* Exercise prompt:
Beginning with the first line below, please repeat the material exactly, ending with the line that includes "COL=SC.collection".

* Source data:

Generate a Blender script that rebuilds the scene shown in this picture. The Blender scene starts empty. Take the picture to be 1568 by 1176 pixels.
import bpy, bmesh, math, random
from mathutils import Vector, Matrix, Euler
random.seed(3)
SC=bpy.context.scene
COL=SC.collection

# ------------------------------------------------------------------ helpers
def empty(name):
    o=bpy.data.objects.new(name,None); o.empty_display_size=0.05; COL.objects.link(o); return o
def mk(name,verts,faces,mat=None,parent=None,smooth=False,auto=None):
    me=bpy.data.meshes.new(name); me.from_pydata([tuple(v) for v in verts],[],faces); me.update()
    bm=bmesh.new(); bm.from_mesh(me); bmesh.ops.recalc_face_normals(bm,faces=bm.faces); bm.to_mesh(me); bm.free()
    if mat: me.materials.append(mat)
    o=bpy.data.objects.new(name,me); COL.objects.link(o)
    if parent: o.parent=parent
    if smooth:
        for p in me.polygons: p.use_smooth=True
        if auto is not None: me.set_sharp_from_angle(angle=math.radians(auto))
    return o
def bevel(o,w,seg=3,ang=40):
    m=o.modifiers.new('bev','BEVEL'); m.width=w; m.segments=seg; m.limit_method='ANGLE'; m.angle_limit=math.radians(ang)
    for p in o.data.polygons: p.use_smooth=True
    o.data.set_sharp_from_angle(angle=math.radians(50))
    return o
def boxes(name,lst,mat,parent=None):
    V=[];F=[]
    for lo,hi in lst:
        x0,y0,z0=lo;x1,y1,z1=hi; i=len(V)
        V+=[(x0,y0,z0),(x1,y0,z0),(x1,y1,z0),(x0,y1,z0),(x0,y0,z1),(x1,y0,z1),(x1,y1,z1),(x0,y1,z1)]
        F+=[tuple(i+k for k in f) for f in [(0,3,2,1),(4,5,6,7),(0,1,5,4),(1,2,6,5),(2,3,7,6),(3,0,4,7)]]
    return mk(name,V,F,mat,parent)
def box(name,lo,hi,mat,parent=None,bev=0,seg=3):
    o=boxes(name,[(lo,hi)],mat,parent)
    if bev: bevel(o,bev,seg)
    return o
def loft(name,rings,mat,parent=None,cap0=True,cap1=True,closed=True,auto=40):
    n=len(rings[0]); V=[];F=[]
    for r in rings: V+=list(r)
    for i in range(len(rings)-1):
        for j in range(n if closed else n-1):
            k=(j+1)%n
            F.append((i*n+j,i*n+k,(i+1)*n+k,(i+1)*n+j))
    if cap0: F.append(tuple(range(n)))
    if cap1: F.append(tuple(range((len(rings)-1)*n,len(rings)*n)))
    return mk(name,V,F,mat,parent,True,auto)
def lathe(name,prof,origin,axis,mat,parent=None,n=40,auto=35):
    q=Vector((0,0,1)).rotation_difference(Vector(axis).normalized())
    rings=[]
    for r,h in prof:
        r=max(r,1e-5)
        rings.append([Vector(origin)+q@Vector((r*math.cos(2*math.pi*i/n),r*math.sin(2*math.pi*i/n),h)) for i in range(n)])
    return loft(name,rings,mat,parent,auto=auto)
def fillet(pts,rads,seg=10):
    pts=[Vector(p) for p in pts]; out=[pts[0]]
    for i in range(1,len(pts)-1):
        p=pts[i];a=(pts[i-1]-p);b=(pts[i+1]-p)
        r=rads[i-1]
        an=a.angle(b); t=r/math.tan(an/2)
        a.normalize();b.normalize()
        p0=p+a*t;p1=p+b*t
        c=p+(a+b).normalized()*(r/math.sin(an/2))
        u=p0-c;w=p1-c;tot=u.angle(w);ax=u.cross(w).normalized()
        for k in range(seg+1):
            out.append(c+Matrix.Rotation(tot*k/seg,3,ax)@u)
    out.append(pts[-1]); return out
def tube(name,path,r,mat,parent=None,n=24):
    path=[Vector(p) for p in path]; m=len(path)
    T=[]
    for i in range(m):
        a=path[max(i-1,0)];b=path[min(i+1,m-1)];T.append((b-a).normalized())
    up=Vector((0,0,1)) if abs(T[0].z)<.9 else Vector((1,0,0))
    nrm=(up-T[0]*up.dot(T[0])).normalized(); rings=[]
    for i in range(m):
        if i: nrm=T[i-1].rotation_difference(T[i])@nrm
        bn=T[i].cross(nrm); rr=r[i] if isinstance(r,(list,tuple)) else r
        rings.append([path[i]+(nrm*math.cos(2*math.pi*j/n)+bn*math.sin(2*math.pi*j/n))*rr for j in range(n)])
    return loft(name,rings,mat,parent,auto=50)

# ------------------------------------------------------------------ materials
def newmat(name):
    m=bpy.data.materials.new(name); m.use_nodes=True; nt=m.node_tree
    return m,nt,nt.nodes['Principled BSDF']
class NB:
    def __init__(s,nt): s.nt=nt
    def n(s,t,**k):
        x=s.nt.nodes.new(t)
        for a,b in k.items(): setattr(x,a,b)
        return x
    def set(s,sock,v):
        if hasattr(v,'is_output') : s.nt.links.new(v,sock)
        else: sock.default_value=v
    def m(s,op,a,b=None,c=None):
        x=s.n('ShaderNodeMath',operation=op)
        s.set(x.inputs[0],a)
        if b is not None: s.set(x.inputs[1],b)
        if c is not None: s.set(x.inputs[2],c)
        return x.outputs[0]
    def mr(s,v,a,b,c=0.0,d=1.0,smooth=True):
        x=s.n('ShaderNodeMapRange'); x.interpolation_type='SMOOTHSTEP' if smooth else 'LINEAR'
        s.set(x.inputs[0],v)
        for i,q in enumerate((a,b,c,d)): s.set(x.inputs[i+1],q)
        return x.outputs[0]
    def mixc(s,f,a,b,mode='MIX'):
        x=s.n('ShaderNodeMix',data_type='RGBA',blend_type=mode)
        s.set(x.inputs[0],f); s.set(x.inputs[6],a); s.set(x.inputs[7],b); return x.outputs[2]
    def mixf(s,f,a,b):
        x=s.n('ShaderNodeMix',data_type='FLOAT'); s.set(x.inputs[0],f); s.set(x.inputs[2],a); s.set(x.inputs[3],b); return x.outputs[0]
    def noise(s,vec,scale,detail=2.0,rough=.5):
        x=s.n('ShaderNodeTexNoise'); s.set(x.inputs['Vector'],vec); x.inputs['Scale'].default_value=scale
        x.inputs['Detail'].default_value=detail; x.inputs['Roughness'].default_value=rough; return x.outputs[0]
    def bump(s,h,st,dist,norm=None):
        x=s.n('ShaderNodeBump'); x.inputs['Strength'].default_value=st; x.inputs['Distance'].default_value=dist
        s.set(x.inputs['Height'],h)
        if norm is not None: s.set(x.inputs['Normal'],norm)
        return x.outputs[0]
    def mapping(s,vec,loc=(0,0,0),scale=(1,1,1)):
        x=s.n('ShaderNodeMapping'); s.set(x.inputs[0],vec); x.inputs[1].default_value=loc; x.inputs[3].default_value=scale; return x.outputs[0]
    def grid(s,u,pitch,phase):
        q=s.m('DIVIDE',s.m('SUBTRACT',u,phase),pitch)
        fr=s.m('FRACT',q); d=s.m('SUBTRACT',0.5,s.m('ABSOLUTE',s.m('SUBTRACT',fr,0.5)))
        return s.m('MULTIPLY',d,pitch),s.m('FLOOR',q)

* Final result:
Generate a Blender script that rebuilds the scene shown in this picture. The Blender scene starts empty. Take the picture to be 1568 by 1176 pixels.
import bpy, bmesh, math, random
from mathutils import Vector, Matrix, Euler
random.seed(3)
SC=bpy.context.scene
COL=SC.collection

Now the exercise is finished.